SHANGHAI, Mar 11 (SMM) – Shanghai nonferrous metals closed mixed as the non-ferrous metals are finding their way back to normal after market dislocation.
Shanghai copper added 0.42%, aluminium rose 2.56%, lead was flat, zinc gained 0.49%, tin added 0.6%, and nickel fell 9.64%.
Copper: The most-traded SHFE 2204 copper closed up 0.42% or 300 yuan/mt at 72,150 yuan/mt, with open interest down 4,800 lots to 111,552 lots.
On the macro front, the US non-farm payrolls in February delivered greatly better than expected results, and February CPI also recorded a new high in 40 years. The inflation prompted market participants to raise their bet on Fed’s rate hike. In addition, the negotiation between Russian and Ukrainian foreign ministers did not achieved any progress, and uncertainties from geopolitical tensions still exist. Oil prices fluctuated more violently amid contracted signals from UAE officers and voices centring Russia-Ukraine talks, and international crude prices dropped for two consecutive sessions.
Aluminium: The most-traded SHFE 2204 aluminium closed up 2.56% or 550 yuan/mt to 22,035 yuan/mt, with open interest down 6,988 lots to 160,879 lots.
Non-ferrous metals rallied slightly, but the investors were hesitant to enter the market. And the market shall watch how long and how great the price corrections would be.
Lead: The most-traded SHFE 2204 lead closed down 0.03% or 5 yuan/mt at 15,275 yuan/mt, with open interest down 5,230 lots to 36,483 lots.
In the spot market, the spot prices weakened further, and smelters rarely made quotations. The lead-acid battery companies, on the other hand, purchased on dips, and some purchasing demand was postponed until next week. There were also number of market participants staying wait-and-see for fear of further price declines. SHFE lead prices dropped in the past week to risk the support from the cost side, and goods holders held firm to the prices of secondary refined lead.
Zinc: The most-traded SHFE 2204 zinc closed up 0.49% or 125 yuan/mt at 25,560 yuan/mt, with open interest down 6,222 lots to 74,734 lots.
Though European electricity prices halved, high energy prices still suppressed the supply side.
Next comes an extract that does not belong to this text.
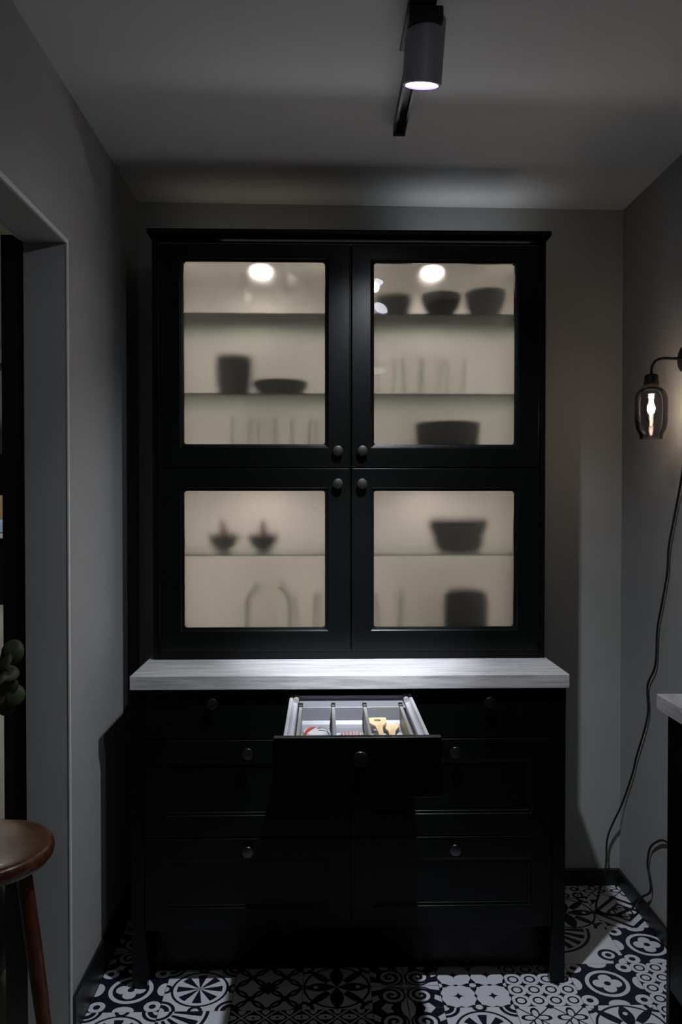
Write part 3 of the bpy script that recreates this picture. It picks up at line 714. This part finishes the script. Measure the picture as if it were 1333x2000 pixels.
# clear glasses
def glass_bm(r_, h, foot=0.8, t=0.002):
    return lathe(bmesh.new(), [(r_ * foot, 0), (r_ * (foot + 1) / 2, h * 0.45), (r_, h), (r_ - t, h), (r_ * (foot + 1) / 2 - t, h * 0.45), (r_ * foot - t, 0.010), (0.001, 0.009)], (0, 0, 0), n=24, capA=True)
def wine_bm(h):
    return lathe(bmesh.new(), [(0.032, 0), (0.032, 0.002), (0.006, 0.006), (0.004, 0.02), (0.004, h * 0.48), (0.012, h * 0.52), (0.030, h * 0.64), (0.035, h * 0.78), (0.030, h), (0.0285, h), (0.0335, h * 0.78), (0.0285, h * 0.65), (0.010, h * 0.54), (0.001, h * 0.52)], (0, 0, 0), n=24, capA=True)
def glassset(bmf, spots, group, label):
    me = None
    for (x, y, z), lb in spots:
        if me is None:
            o = obj('drinking_glass', bmf(), M_GLASS, smooth=True); me = o.data
        else:
            o = bpy.data.objects.new('drinking_glass', me); C.objects.link(o)
        o.location = (x, y, z); tag(o, label % lb, 'glass', group)
glassset(lambda: wine_bm(0.165), [((-0.245, 2.70, S1), 'first from the left'), ((-0.165, 2.75, S1), 'second from the left'), ((-0.085, 2.70, S1), 'third from the left'), ((-0.010, 2.74, S1), 'fourth from the left')],
         'stemmed glasses on the top shelf', 'clear stemmed glass on the upper left top shelf, %s')
glassset(lambda: glass_bm(0.034, 0.145), [((-0.275, 2.66, S3), 'first from the left'), ((-0.190, 2.68, S3), 'second from the left'), ((-0.075, 2.66, S3), 'third from the left'), ((0.005, 2.69, S3), 'fourth from the left')],
         'tall tumblers at the bottom of the upper left side', 'clear tall tumbler at the bottom behind the upper left door, %s')
glassset(lambda: glass_bm(0.036, 0.130, 0.72), [((0.215, 2.70, S2), 'first from the left'), ((0.300, 2.66, S2), 'second from the left'), ((0.375, 2.72, S2), 'third from the left'), ((0.450, 2.68, S2), 'fourth from the left')],
         'tumblers on the middle shelf', 'clear tumbler on the upper right middle shelf, %s')
o = obj('glass_jar', lathe(bmesh.new(), [(0.070, 0), (0.078, 0.01), (0.079, 0.12), (0.070, 0.15), (0.050, 0.165), (0.050, 0.19), (0.048, 0.19), (0.048, 0.165), (0.068, 0.149), (0.077, 0.12), (0.076, 0.012), (0.001, 0.008)], (0, 0, 0), n=32, capA=True), M_GLASS, smooth=True)
o.location = (-0.185, 2.69, S0); tag(o, 'clear shouldered glass jar at the bottom behind the lower left door', 'jar')
glassset(lambda: glass_bm(0.036, 0.150), [((-0.060, 2.66, S0), 'nearer the jar'), ((0.015, 2.68, S0), 'farther from the jar')], 'glasses beside the jar', 'clear glass right of the jar behind the lower left door, %s')
glassset(lambda: glass_bm(0.050, 0.150, 0.7), [((0.225, 2.69, S0), 'behind the lower right door')], 'glass beside the canister', 'clear wide glass left of the canister, %s')

# ------------------------------------------------------------------ ceiling track and spotlights
CZ = ceilz(0.21)
trk = thing('lighting_track', 'black lighting track fixed along the ceiling above the worktop', 'track', (0.217, 1.2, CZ))
bm = bmesh.new()
for x0, x1 in ((0.2005, 0.2065), (0.2275, 0.2335)): box(bm, x0, x1, 0.2, 2.262, CZ - 0.032, CZ - 0.001)
box(bm, 0.2064, 0.2276, 0.2, 2.262, CZ - 0.010, CZ - 0.001)
obj('rail', bm, M_BLACKMAT, trk)
obj('end_cap', B(0.200, 0.234, 2.262, 2.277, CZ - 0.033, CZ - 0.001, bev=0.001), M_BLACKMAT, trk)
def spotlight(lens, aim, light_aim, label, power, beam=0, spill_aim=None):
    lens = Vector(lens)
    ax = (Vector(aim) - lens).normalized()                # pointing direction
    t = thing('ceiling_spotlight', label, 'spotlight', (lens.x, lens.y, CZ - 0.033), 'spotlights on the track')
    rot = ax.to_track_quat('-Z', 'Y').to_matrix().to_4x4()
    def place(bm): bmesh.ops.transform(bm, matrix=Matrix.Translation(lens) @ rot, verts=bm.verts); return bm
    y_ = lens.y
    obj('track_adapter', B(0.176, 0.2365, y_ - 0.20, y_ + 0.10, CZ - 0.041, CZ - 0.0325, bev=0.002), M_BLACKMAT, t)
    bm = bmesh.new(); box(bm, lens.x - 0.036, lens.x + 0.036, y_ - 0.075, y_ - 0.012, CZ - 0.074, CZ - 0.0412, bev=0.002); obj('swivel_block', bm, M_BLACKMAT, t)
    L = 0.130
    b = obj('lamp_head', place(lathe(bmesh.new(), [(0.0355, 0.004), (0.0385, -0.002), (0.0420, -0.001), (0.0425, 0.003), (0.0425, L - 0.004), (0.0405, L), (0.0005, L)], (0, 0, 0), n=48)), M_LAMPBODY, t, smooth=True)
    obj('reflector_rim', place(lathe(bmesh.new(), [(0.0386, -0.0020), (0.0362, -0.0024), (0.0352, 0.0010), (0.0350, 0.0060)], (0, 0, 0), n=48)), M_LENSFRINGE, b, smooth=True, label='inner rim in violet lens fringe colour')
    obj('lens', place(lathe(bmesh.new(), [(0.0350, 0.0020), (0.020, 0.0008), (0.0005, 0.0004)], (0, 0, 0), n=48)), M_LENS, b, smooth=True, label='glowing white lens')
    light('spot_spill', 'SPOT', lens + ax * 0.024, power, COOL, parent=t, target=light_aim, spot_size=R(100 if beam else 78), spot_blend=1.0, shadow_soft_size=0.020)
    if spill_aim: light('spot_flood', 'SPOT', lens + ax * 0.024, P_MID, COOL, parent=t, target=spill_aim, spot_size=R(76), spot_blend=1.0, shadow_soft_size=0.020)
    if beam: light('spot_beam', 'SPOT', lens + ax * 0.024, beam, COOL, parent=t, target=light_aim, spot_size=R(33), spot_blend=1.0, shadow_soft_size=0.020)
    return t
spotlight((0.215, 1.735, 2.330), (0.215 - 0.04, 1.735 + 0.27, 1.330), (0.10, 2.50, 0.92), 'grey cylindrical ceiling spotlight hanging in view above the open drawer', P_SPOT, P_BEAM, spill_aim=(0.19, 2.16, 0.92))
spotlight((0.272, 1.290, 2.330), (-0.20, 1.75, 1.55), (-0.62, 2.12, 1.45), 'second grey ceiling spotlight, nearer the viewer above the frame, mirrored in the glass', P_REAR)
light('added_room_fill', 'AREA', (0.25, -1.3, 2.45), P_ROOM_FILL, (0.93, 0.96, 1.0), shape='DISK', size=0.5)  # added ambient fill behind the camera, no lamp known there

# ------------------------------------------------------------------ wall lamp with smoked glass shade
LXc, LYc, LZc = 0.983, 2.36, 1.70
wl = thing('wall_lamp', 'black wall lamp with smoked glass shade and glowing bulb on the right wall', 'lamp', (XR, LYc, 1.851))
obj('wall_plate', lathe(bmesh.new(), [(0.041, 0), (0.041, 0.018), (0.038, 0.024), (0.028, 0.029), (0.0005, 0.031)], (XR - 0.0005, LYc, 1.851), n=36, axis='x', capA=True), M_BLACKMAT, wl, smooth=True)
bm = bmesh.new(); P = smoothpath([(XR - 0.012, LYc, 1.851), (1.050, LYc, 1.851), (1.015, LYc, 1.851), (0.995, LYc, 1.843), (LXc + 0.001, LYc, 1.825), (LXc, LYc, 1.800), (LXc, LYc, 1.790)], 8)
tube(bm, P, 0.0042, n=12); obj('arm', bm, M_BLACKMAT, wl, smooth=True)
obj('lamp_socket', lathe(bmesh.new(), [(0.004, 1.806), (0.016, 1.803), (0.020, 1.798), (0.0205, 1.782), (0.0225, 1.780), (0.0225, 1.774), (0.0215, 1.766), (0.012, 1.762), (0.012, 1.745), (0.001, 1.745)], (LXc, LYc, 0), n=32, capA=True), M_BLACKMAT, wl, smooth=True)
pf = [(0.0228, 1.772), (0.0235, 1.766), (0.033, 1.760), (0.0435, 1.748), (0.0480, 1.728), (0.0485, 1.70), (0.0480, 1.665), (0.0435, 1.640), (0.036, 1.626), (0.0335, 1.620), (0.0335, 1.611)]
inn = [(max(r_ - 0.0022, 0.001), z) for r_, z in reversed(pf)]
obj('glass_shade', lathe(bmesh.new(), pf + inn, (LXc, LYc, 0), n=40, closed=True), M_SMOKE, wl, smooth=True)
obj('bulb', lathe(bmesh.new(), [(0.010, 1.744), (0.012, 1.735), (0.017, 1.715), (0.0175, 1.700), (0.013, 1.672), (0.006, 1.652), (0.001, 1.645)], (LXc, LYc, 0), n=24), M_BULB, wl, smooth=True)
obj('filament', lathe(bmesh.new(), [(0.0015, 1.737), (0.0052, 1.728), (0.0068, 1.712), (0.0060, 1.696), (0.0030, 1.682), (0.0008, 1.678)], (LXc, LYc, 0), n=16), M_FIL, wl, smooth=True)
light('bulb_lamp', 'POINT', (LXc, LYc, 1.708), P_BULB, (1.0, 0.80, 0.58), parent=wl, shadow_soft_size=0.012)
cord = [(1.087, 2.36, 1.815), (1.090, 2.362, 1.72), (1.092, 2.370, 1.63), (1.092, 2.377, 1.562), (1.092, 2.402, 1.477), (1.092, 2.450, 1.358), (1.092, 2.482, 1.277), (1.092, 2.492, 1.195), (1.092, 2.530, 1.092), (1.092, 2.563, 1.004), (1.092, 2.577, 0.884),
        (1.092, 2.638, 0.802), (1.092, 2.636, 0.699), (1.092, 2.730, 0.530), (1.092, 2.761, 0.465), (1.088, 2.846, 0.324), (1.048, 2.878, 0.192), (1.041, 2.878, 0.082), (1.007, 2.847, 0.006), (0.957, 2.739, 0.0042),
        (0.960, 2.698, 0.0042), (0.998, 2.680, 0.0042), (1.054, 2.709, 0.0042), (1.078, 2.720, 0.0060), (1.082, 2.700, 0.040), (1.085, 2.655, 0.078), (1.090, 2.602, 0.122), (1.092, 2.611, 0.164), (1.092, 2.629, 0.199), (1.092, 2.613, 0.259), (1.092, 2.564, 0.304), (1.092, 2.494, 0.339), (1.092, 2.40, 0.340), (1.092, 2.25, 0.32)]
bm = bmesh.new(); tube(bm, smoothpath(cord, 6), 0.0036, n=8); obj('cord', bm, M_CORD, wl, smooth='all')

# ------------------------------------------------------------------ second counter along the right wall
rc_top = obj('worktop', B(0.875, XR - 0.0005, 0.9, 2.055, 0.880, 0.920, bev=0.0012), M_WOODTOP2, at=(0.98, 1.5, 0.880))
tag(rc_top, 'narrow grey worktop at the right edge, over the counter against the right wall', 'worktop')
rc = thing('base_cabinet', 'black base cabinet at the right edge of the view, under the narrow worktop', 'cabinet', (1.0, 1.5, 0))
obj('end_panel', B(0.898, XR - 0.0125, 2.020, 2.038, 0.0, 0.8795, bev=0.001), M_BLACK, rc)
obj('plinth', B(0.960, 0.976, 0.93, 2.0195, 0.0, 0.150), M_BLACK, rc)
obj('carcass', B(0.918, XR - 0.0130, 0.93, 2.0195, 0.1505, 0.8790), M_BLACK, rc)
for y0, y1 in ((0.93, 1.470), (1.474, 2.0165)):
    d = obj('door', B(0.8985, 0.9175, y0, y1, 0.160, 0.872, bev=0.001), M_BLACK, rc)
    obj('knob', lathe(bmesh.new(), [(0.0085, 0), (0.005, 0.006), (0.005, 0.012), (0.015, 0.0165), (0.016, 0.02), (0.007, 0.027), (0.0015, 0.0278)], (0.8985, y1 - 0.04 if y0 < 1 else y0 + 0.04, 0.80), n=20, axis='x', capA=True, capB=True), M_KNOB, d, smooth=True)

# ------------------------------------------------------------------ stool, plant, green bottle
st = thing('stool', 'round brown varnished wooden stool standing in the left doorway', 'stool', (-0.755, 1.75, 0))
obj('seat', lathe(bmesh.new(), [(0.02, 0.628), (0.120, 0.628), (0.146, 0.632), (0.154, 0.642), (0.156, 0.652), (0.154, 0.662), (0.148, 0.668), (0.140, 0.669), (0.118, 0.6655), (0.06, 0.6635), (0.001, 0.6635)], (-0.755, 1.75, 0), n=56, capA=True), M_STOOL, st, smooth=True)
for a in (-6, 114, 234):
    ca, sa = math.cos(R(a)), math.sin(R(a)); bm = bmesh.new()
    tube(bm, [(-0.755 + ca * 0.098, 1.75 + sa * 0.098, 0.630), (-0.755 + ca * 0.122, 1.75 + sa * 0.122, 0.45), (-0.755 + ca * 0.158, 1.75 + sa * 0.158, 0.18), (-0.755 + ca * 0.182, 1.75 + sa * 0.182, 0.0)], [0.0165, 0.0175, 0.0155, 0.0125], n=14)
    obj('leg', bm, M_STOOL, st, smooth=True)
for a in (54, 174, 294):
    z = 0.20 + (0.03 if a == 174 else 0); k = 0.153
    p0, p1 = R(a - 60), R(a + 60); bm = bmesh.new()
    tube(bm, [(-0.755 + math.cos(p0) * k, 1.75 + math.sin(p0) * k, z), (-0.755 + math.cos(p1) * k, 1.75 + math.sin(p1) * k, z)], 0.009, n=10); obj('stretcher', bm, M_STOOL, st, smooth=True)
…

And natural gas prices were high amid stagnant Russia-Ukraine conflict. Overseas prices were still supported by the cost side.
Today, it is mentioned at the State Council's press conference that, China's economic growth rate target for 2022 is set 5.5% based on the actual national conditions, and stability at high level equals to progress. This shows that the country has strong positive expectations for the current market situation. Though the consumption side was sluggish as a whole, zinc prices may gain upside momentum if future demand picks up.
Tin: The most-traded SHFE 2205 tin closed up 0.6% or 2,060 yuan/mt at 343,500 yuan/mt, with open interest down 779 lots to 30,876 lots.
On the fundamentals, domestic warrants inventory kept falling, which is attributable to improving shipments. Imported goods were circulating in the spot market.
Nickel: The most-traded SHFE 2208 nickel closed down 9.64% or 20,870 yuan/mt at 195,610 yuan/mt, with open interest up 6,504 lots to 8,502 lots.
Overnight SHFE 2204 contract dropped to its limit down after opening and stood at 222,190 yuan/mt, a drop of 45,510 yuan/mt. The open interest and transaction volume dropped 3394 lots and 39026 lot respectively. Currently, the longs were eager to close their positions, and long capitals left the market intensively. LME nickel was still closed now, and limit up and down was set. Tsingshan announced that it had secured enough spots for delivery. All of these indicated that nickel prices would return to normal.